### The task
Your output is the lines from the first one to the one containing "bm = bmesh.new()", repeated exactly, with images left out.

------------

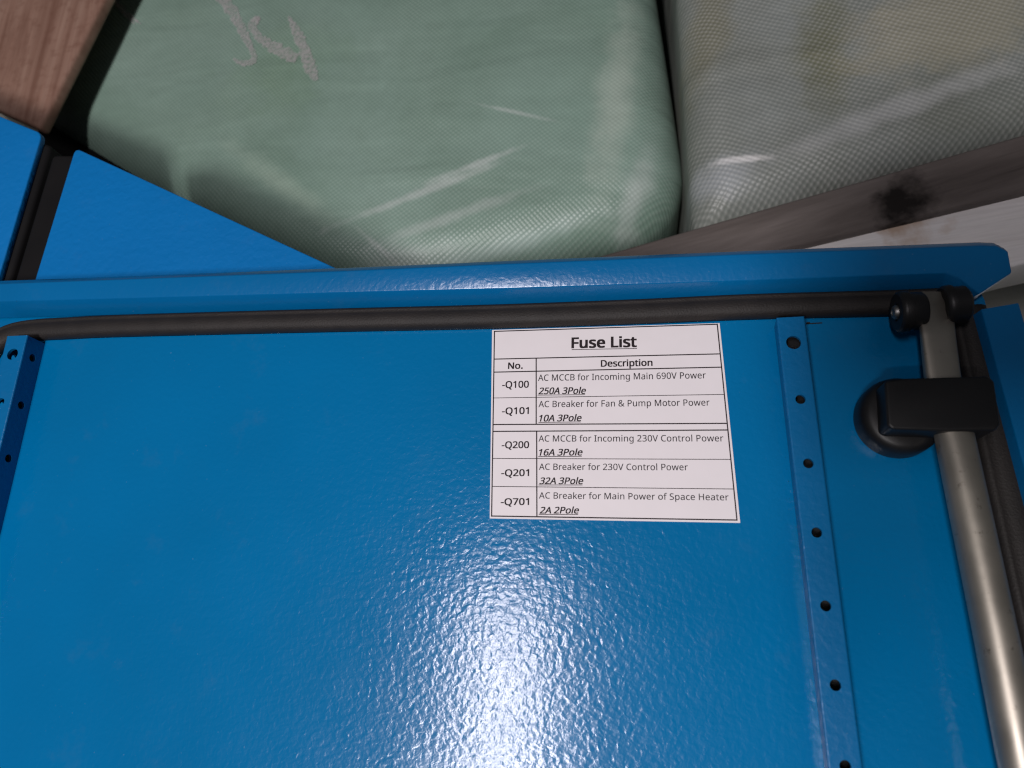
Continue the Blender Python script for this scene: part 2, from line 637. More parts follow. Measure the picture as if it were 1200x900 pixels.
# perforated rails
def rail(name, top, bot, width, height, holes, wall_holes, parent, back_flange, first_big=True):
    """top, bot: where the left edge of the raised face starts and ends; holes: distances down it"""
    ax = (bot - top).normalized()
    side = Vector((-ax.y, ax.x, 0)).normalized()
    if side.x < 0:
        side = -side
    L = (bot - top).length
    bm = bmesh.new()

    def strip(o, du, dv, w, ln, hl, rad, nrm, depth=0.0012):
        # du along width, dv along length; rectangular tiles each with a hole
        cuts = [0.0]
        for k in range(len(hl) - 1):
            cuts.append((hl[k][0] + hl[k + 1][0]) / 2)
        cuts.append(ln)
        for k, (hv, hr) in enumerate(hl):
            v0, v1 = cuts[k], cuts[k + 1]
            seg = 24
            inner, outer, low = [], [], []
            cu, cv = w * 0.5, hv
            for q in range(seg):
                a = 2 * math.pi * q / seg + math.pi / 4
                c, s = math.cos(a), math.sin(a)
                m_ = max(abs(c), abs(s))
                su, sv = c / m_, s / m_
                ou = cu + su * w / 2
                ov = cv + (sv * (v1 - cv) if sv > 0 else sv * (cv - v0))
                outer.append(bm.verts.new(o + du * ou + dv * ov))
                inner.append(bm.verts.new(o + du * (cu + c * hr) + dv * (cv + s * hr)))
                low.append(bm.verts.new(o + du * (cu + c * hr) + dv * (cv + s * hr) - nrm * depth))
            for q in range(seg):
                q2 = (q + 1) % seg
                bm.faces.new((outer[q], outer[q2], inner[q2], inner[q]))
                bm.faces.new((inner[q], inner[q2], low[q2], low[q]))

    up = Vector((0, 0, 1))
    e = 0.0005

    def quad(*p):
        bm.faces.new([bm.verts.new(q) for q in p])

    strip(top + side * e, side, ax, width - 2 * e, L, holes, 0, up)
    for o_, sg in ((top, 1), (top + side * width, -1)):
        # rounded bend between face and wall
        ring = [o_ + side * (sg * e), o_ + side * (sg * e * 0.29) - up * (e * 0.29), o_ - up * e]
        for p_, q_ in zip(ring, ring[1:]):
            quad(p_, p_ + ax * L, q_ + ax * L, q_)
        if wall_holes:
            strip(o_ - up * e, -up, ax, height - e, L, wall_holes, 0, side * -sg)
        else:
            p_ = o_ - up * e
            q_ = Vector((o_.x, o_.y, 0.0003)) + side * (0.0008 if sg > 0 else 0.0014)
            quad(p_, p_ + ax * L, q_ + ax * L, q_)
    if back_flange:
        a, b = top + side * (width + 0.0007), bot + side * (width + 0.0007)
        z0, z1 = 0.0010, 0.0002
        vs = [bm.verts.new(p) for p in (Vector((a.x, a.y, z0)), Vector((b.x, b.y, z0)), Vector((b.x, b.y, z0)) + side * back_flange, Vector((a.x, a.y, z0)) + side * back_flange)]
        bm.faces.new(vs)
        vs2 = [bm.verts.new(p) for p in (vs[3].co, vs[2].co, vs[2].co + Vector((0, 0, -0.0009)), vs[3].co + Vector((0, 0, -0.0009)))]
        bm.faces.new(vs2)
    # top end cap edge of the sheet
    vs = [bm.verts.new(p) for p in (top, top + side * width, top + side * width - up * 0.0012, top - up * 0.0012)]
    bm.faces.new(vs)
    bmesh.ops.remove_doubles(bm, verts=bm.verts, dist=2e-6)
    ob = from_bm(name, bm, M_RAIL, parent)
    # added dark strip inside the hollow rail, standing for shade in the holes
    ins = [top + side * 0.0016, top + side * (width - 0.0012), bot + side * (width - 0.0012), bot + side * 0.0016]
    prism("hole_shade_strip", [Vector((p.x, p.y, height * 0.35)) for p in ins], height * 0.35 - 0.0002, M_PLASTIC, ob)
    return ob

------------

### Solution below
Continue the Blender Python script for this scene: part 2, from line 637. More parts follow. Measure the picture as if it were 1200x900 pixels.
# perforated rails
def rail(name, top, bot, width, height, holes, wall_holes, parent, back_flange, first_big=True):
    """top, bot: where the left edge of the raised face starts and ends; holes: distances down it"""
    ax = (bot - top).normalized()
    side = Vector((-ax.y, ax.x, 0)).normalized()
    if side.x < 0:
        side = -side
    L = (bot - top).length
    bm = bmesh.new()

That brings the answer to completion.